After that as last step is necessary define the main method and turn all on in order to implement the client/server comunication:
public class App {
static Logger logger = LogManager.getLogger(Main.class);
public static void main(String[] args) throws InterruptedException, ExecutionException {
logger.warn("Start debugging");
startServer(System.in, System.out);
}
public static void startServer(InputStream in, OutputStream out)
throws InterruptedException, ExecutionException {
MyLanguageServerImpl myServer = new MyLanguageServerImpl();
Launcher<LanguageClient> l = LSPLauncher.createServerLauncher(myServer, in, out);
Future<?> startListening = l.startListening();
myServer.setRemoteProxy(l.getRemoteProxy());
startListening.get();
}
}
So the key method is createServerLauncher().

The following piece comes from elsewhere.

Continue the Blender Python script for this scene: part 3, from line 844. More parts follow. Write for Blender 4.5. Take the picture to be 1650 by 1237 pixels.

Their purpose is to create the endpoint for the opposite site (that need to know who want call it) and manage the stream channel communication (in this case will be the standard input and standard output).
-
startListining()allow the server to be in listening mode for incoming connection from a client. -
setRemoteProxy()is invoked to register the language client retrieved by the proxy (Launcher) into the internal list that will be used by the other services defined in order to be compliant with the LSP standard (i.e. TextDocumentService concrete implementation class).
When everything is defined correctly is possible deploy the jar with the maven command mvn package and in order to test that the server doesn't go in some exceptions is possible run it from the terminal, into the target folder where the jar is generated:
java -jar mylangserver-0.0.1-jar-with-dependencies.jar
A possible output could be this one:
09:35:17.647 [main] WARN com.test.lsp.Main - Start debugging
_
Note
If the client already exsist and it is compliant to the LSP definition is not necessary start the server in a standalone mode but is necessary provide a plugin that define the path of the language server and provide the client implementation of the LSP. In the next posts will be analyzed the definition of client implementation realized with: - Visual Studio Code extension plugin - Eclipse IDE plugin - Eclipse Che The cool things (and obliviously the success of the LSP approach) is that for three different client there is only ONE implementation of the LS.